So, the American Insurance Association has just thrown a public hissy fit over new proposed legislation here in Illinois, legislation that would require insurance companies to file with state regulators their rates for Workers Compensation insurance before said insurance companies could use those rates on policies. Theoretically, insurance regulators could then object to rates they found objectionable.
“It's the harshest and most opposed regulatory type of structure that I have ever seen because we are going to have to seek permission from the government to charge a final price on the workers compensation insurance that we provide to our customers,” Steve Schneider, Chicago-based vice president for state affairs for the Midwest region for the American Insurance Association, said in published reports.

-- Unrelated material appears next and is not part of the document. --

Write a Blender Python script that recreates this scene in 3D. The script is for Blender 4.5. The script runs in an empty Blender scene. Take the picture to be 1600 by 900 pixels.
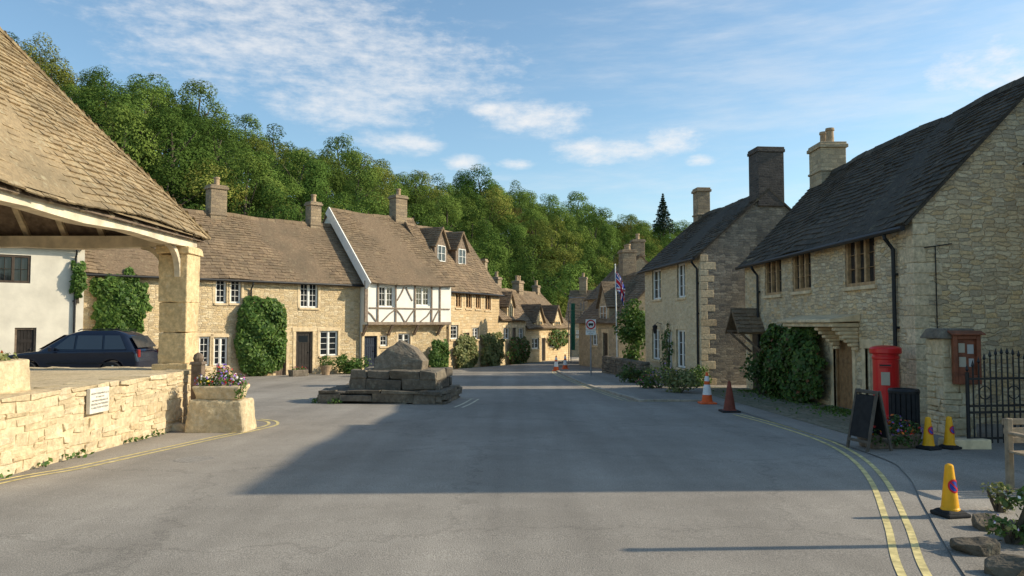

Holy Cow? Really? Mind you, the new laws would not really prevent insurers from using whatever rates they want, because the Illinois Department of Insurance is pretty understaffed, thanks to the deliberate behind-scenes lobbying by the insurance industry years ago.
And actually regulating Workers Compensation insurance rates was the norm, the standard practice, for many decades. To quote one of my older insurance textbooks (from 1986):
"the regulatory review process verifies that insurance rates are adequate, not excessive, and not unfairly discriminatory."
Until the late 1970's and early 1980's, all insurance companies had to use the same exact damned rate schedule, which had to be approved in advance by insurance regulators who, you know, actually regulated insurance. To make sure that rates were adequate, not excessive, and not unfairly discriminatory. What a quaint idea!
Even once so-called "competitive rating" began, insurance companies had to still submit their rating plans for approval. So this ridiculously over-the-top response by the insurance industry to these new Illinois regulations strike this observer as, well, ridiculous. This new legislation would merely return, on paper, the conceptual framework that governed Workers Compensation from its earliest days
Relax, boys, you'll still be able to get away with charging whatever you think the market will bear. This new legislation provides merely the smallest fig leaf on the current unregulated status of Workers Compensation. It doesn't really do anything meaningful, more's the pity. But even a tiny fig leaf is enough for the insurance industry to react like someone's proposing to erect a monument to Joe Stalin in Hartford, Connecticut and send their underwriters to re-education camps.